Rating:
Four Stars (Out of Five)
Steve McQueen’s Shame
is rated NC-17. No, that does not mean it is pornography. What it means is that
children will simply not be able to handle the material, and in this case, the
rating is fitting. I don’t think anybody, young or old, would be able to sit
and watch Shame without feeling
discomfort. It paints a portrait of a man whose life is completely centered
around sex, but it is anything but erotic. Shame
is led by two achingly honest performances by Michael Fassbender and Carey
Mulligan, who make it rightfully painful to watch. Fassbender’s character gets
no real pleasure in life, and neither should we.
Brandon Sullivan (Fassbender) puts up an excellent
façade. He is nonchalant and relaxed in social atmospheres; he does not need to
try hard to pick up women, like his colleague David (James Badge Dale). This
confident carelessness attracts many women to him, all of whom seem ignorant of
his condition. You see Brandon is a sex addict, and a very private one at that.

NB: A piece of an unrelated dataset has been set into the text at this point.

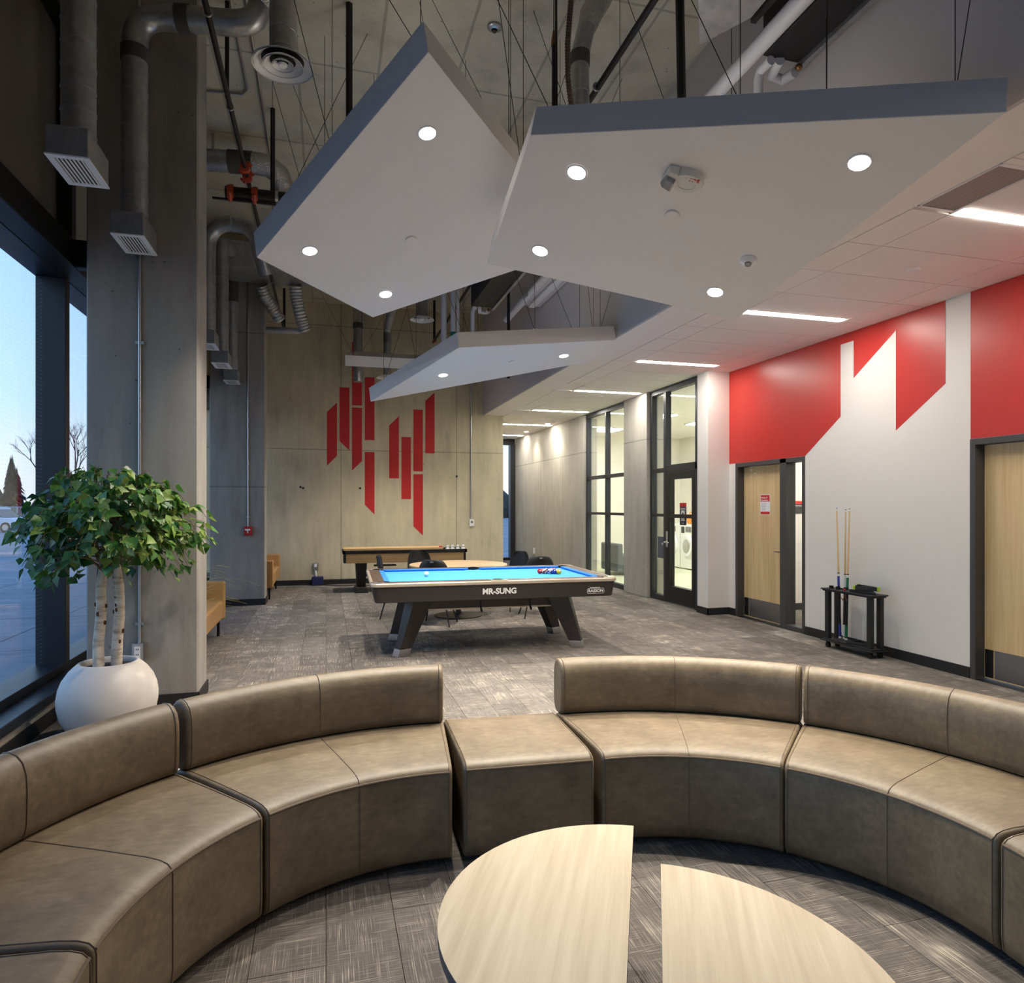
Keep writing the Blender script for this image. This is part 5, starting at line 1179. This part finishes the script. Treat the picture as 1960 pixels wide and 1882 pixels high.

The only time he really loses it is when someone intrudes on his world of
sexual dysfunction; that someone ends up being his sister Sissy (Mulligan), who
decides to move in with her brother, thus breaking into his private realm and
shattering his routines. Shame
follows Brandon as he struggles to care about someone as a person rather than
an object, whether it be his sister or his cute co-worker Marianne (Nicole
Beharie), who both actually care very much for him.

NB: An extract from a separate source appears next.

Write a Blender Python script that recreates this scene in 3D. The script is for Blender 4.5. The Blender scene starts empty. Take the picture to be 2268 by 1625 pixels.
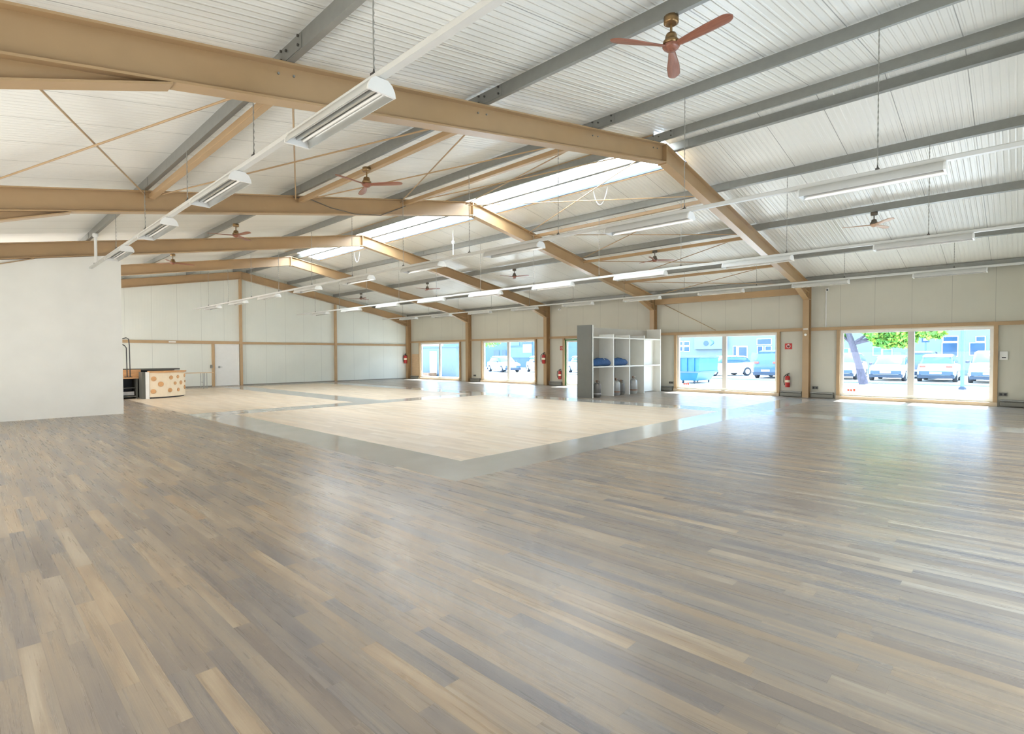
import bpy, math, random
from mathutils import Vector, Matrix
random.seed(7)
C = bpy.context.scene.collection
scene = bpy.context.scene
PI = math.pi

# ------------------------------------------------------------------ camera
YAW, PITCH, ROLL, FPX, EYE = 0.8073, 0.02243, -0.0034, 1177.6, 1.54
fw = Vector((math.sin(YAW) * math.cos(PITCH), math.cos(YAW) * math.cos(PITCH), -math.sin(PITCH)))
rt0 = Vector((math.cos(YAW), -math.sin(YAW), 0))
up0 = rt0.cross(fw)
rt = math.cos(ROLL) * rt0 + math.sin(ROLL) * up0
up = math.cos(ROLL) * up0 - math.sin(ROLL) * rt0
cd = bpy.data.cameras.new('camera')
cam = bpy.data.objects.new('camera', cd)
C.objects.link(cam)
M4 = Matrix((rt, up, -fw)).transposed().to_4x4()
M4.translation = Vector((0, 0, EYE))
cam.matrix_world = M4
cd.sensor_fit = 'HORIZONTAL'
cd.sensor_width = 36.0
cd.lens = FPX / 2268 * 36.0
cd.clip_start = 0.05
cd.clip_end = 400
scene.camera = cam

# ------------------------------------------------------------------ view, world, sun, area lights
scene.view_settings.view_transform = 'Standard'
scene.view_settings.look = 'None'
scene.view_settings.exposure = 0.66
scene.view_settings.gamma = 1.0
scene.view_settings.use_curve_mapping = False
scene.cycles.use_denoising = True
scene.cycles.max_bounces = 10
scene.cycles.diffuse_bounces = 7
scene.cycles.glossy_bounces = 4
scene.cycles.transmission_bounces = 6
scene.cycles.transparent_max_bounces = 12
scene.cycles.sample_clamp_indirect = 6.0
scene.cycles.caustics_reflective = False
scene.cycles.caustics_refractive = False

world = bpy.data.worlds.new('sky')
scene.world = world
world.use_nodes = True
wn = world.node_tree
wn.nodes.clear()
w_out = wn.nodes.new('ShaderNodeOutputWorld')
w_bg = wn.nodes.new('ShaderNodeBackground')
w_ramp = wn.nodes.new('ShaderNodeValToRGB')
w_sep = wn.nodes.new('ShaderNodeSeparateXYZ')
w_tc = wn.nodes.new('ShaderNodeTexCoord')
wn.links.new(w_tc.outputs['Generated'], w_sep.inputs[0])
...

Steve McQueen seems to have known from the start that
this would be an NC-17 movie, and so could have made it as dirty as he saw fit.
Yet when Brandon has sex, the focus is not on his or anyone else’s actions; the
camera always seems to tell us only how Brandon is feeling, whether it be
through his face or body language, or just the setting. We do not enjoy these
scenes, and it is not because sex makes us squeamish; it’s because we can tell
that Brandon himself is not enjoying it. He seems to take pleasure in getting
women, but once he has them the process of sex is actually very painful for
him. In one pivotal scene, we can see his face screw up in anguish when he is
having a three-way instead of going to see his sister, whose phone messages are
getting increasingly worrying. For Brandon, sex serves as an escape from reality,
but not from himself, and that makes him a decidedly tragic character. It won’t
sit well with a lot of audiences, but the character’s painful journey affected
me as a viewer. I actually cared about Brandon and what he was going through.

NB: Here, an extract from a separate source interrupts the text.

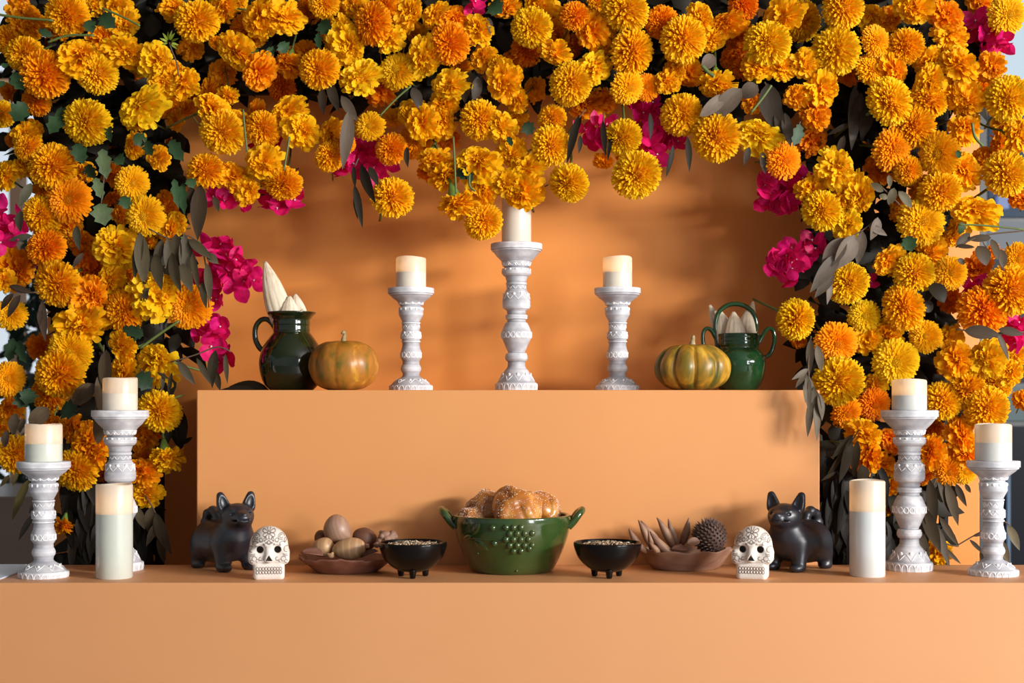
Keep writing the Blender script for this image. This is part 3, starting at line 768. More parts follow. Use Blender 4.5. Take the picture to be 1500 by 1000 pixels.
# clay plate with striped seeds, roots and bark
M['clay'] = noisy('brown_clay', [(0.3, (0.14, 0.052, 0.032)), (0.7, (0.24, 0.10, 0.062))], 18, 0.6, 5, bump=0.2, bscale=90)
ZP = 2.88; u = ZP/FPX/6.25; XP = 507
def wob(x, y, z, a):
    k = 1+.03*math.sin(a*3+1)+.012*math.sin(a*17)*(z > 100*u); return x*k, y*k*0.9, z+(.0024*math.sin(a*4+2)+.0016*math.sin(a*23)*math.sin(a*7))*(z > 100*u)
prof = [(r*u, (885-z)*u) for r, z in ((0, 880), (240, 885), (292, 872), (365, 815), (424, 772), (444, 752), (438, 742), (424, 745), (400, 772), (340, 825), (280, 850), (0, 856))]
prof = catmull(prof, 3); prof[0][0] = prof[-1][0] = 0
v, f = lathe(np.abs(prof), 72, wob)
pl = empty('clay_plate', (W(XP, 0, ZP).x, ZP-DCAM, ZT)); mk('dish', v, f, M['clay'], pl)
tag(pl, 'shallow brown clay plate with a rough rim, holding striped seeds and roots', 'plate')
def stripe_mat(name, c0, c1, c2, sc):
    m, nt, b = nmat(name); tc = node(nt, 'ShaderNodeTexCoord')
    wv = node(nt, 'ShaderNodeTexWave', bands_direction='Z', i_Scale=sc, i_Distortion=5.0, i_Detail=2.0); wv.inputs['Detail Scale'].default_value = .6
    nt.links.new(tc.outputs['Object'], wv.inputs['Vector'])
    nt.links.new(ramp(nt, wv.outputs['Fac'], [(0.0, c0), (0.45, c1), (1.0, c2)]), b.inputs['Base Color']); b.inputs['Roughness'].default_value = .42
    return m
M['seed_a'] = stripe_mat('striped_tan_seed', (0.42, 0.24, 0.11), (0.38, 0.22, 0.12), (0.52, 0.31, 0.15), 26)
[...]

The performances are undoubtedly some of the best of the
year; Fassbender is torturously effective in his role, but Carey Mulligan
contributes great depth. It is Sissy’s presence that brings out Brandon’s real
self because she reminds him of whatever terrible, unmentioned experiences they
had together growing up. His emotional insecurity would not show without her
there, and as such, an actress playing that role has to struggle to make her
character more than a cardboard cutout. Mulligan succeeds admirably, blending
Sissy’s own troubled emotional state with the love she doesn’t know how to
express for her brother.
Shame is undeniably
a rough movie-going experience. I would definitely not recommend it for date
night. In fact, there are a lot of people I wouldn’t recommend it to at all. Here
is a film that leaves you in deep thought but empty and heartbroken. Is that a
bad thing? Personally, I wouldn’t have it any other way.
Note: I also commend
Steve McQueen and Fox Searchlight for not giving in to pressure to edit Shame down to an R rating; as a
director, your vision should never suffer for the sake of a wider audience.